The Spring Job -- 29 May 07 -- This is what the spring looked like in April. The water tastes great, but I have yet to convince a visitor to try it, and I won't drink it myself in the summer when it gets pondy-smelling. Over the last two years I've considered a bunch of plans, including building a "springhouse" around the whole thing to keep out sunlight and organic matter, or putting a giant concrete cylinder around the place where the water comes up. I've dug down and found the source, under the big white balloon, and I've cleared all organic matter out of the pond three times, but it kept coming back. Finally I decided to dig a trench and run the water through a pipe to the slope below.

I wasn't sure how to capture the water, and Becky suggested a wide cylinder with a bunch of holes drilled in it, somehow connected to the pipe. I also had to decide on materials. I looked into ceramic pipes, but they're apparently made for nuclear plants and cost thousands of dollars. There are also stainless steel pipes and wide vitrified clay pipes, but Home Depot doesn't carry either, so I went with copper. For less than $40 I got a short fat pipe (one inch by two feet), a cap for one end, a joint for the other end to reduce the diameter to a half inch, and a ten foot long half inch pipe to carry the water out, all copper! In this photo is the collector pipe all ready to go. Completely guessing, I made 64 holes of 3/32 inches, easily with a hand drill.

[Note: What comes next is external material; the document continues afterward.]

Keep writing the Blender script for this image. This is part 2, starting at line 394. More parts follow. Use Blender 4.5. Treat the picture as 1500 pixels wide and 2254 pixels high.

Even with a helper (thanks Troy!), it took several hours to dig the trench and drain the pool. I wanted to save as many of the roots as I could, and I ended up digging the last six inches with a stick, loosening the dirt and letting the flowing water wash it down. At the top of the photo on the left, you can see the collector resting against the white rock, and on the right is a closeup of the water collection area, which I decided to enclose in a loose rock wall. If you look closely, you can see tiny dark spots where the jets of water come up through the silt. Then I filled in and covered the whole enclosure with big gravel and little rocks, and covered it with sand.


The sand came from the "parking lot," where I dug a little quarry and Troy and I hauled up many heavy buckets. We put silt on the right to try to fill in the bottom, and sand on the left around the water collector. Then, unexpectedly, the water in the upper pool continued rising even though the pipe was running at almost a half gallon a minute. I'm sure it will reach an equilibrium, where the pressure either increases the pipe flow or slows the spring flow. Then, depending on where the water level is, and how it tastes coming out of the pipe, I'll either fill it in with more sand and dirt, or leave it as a pool.

One more hitch: It turned out that twelve feet wasn't nearly long enough, so I had to pause the job for a few days until I could bring up another five feet of pipe. And here it is! The final step was to fit these rocks together to make a platform that will hold a gallon jug or five gallon bucket under the waterfall. Also, you can't see it, but I dug a new pool down below, with walls built up with dirt and muck from above, so I can fill watering buckets quickly and the critters can drink.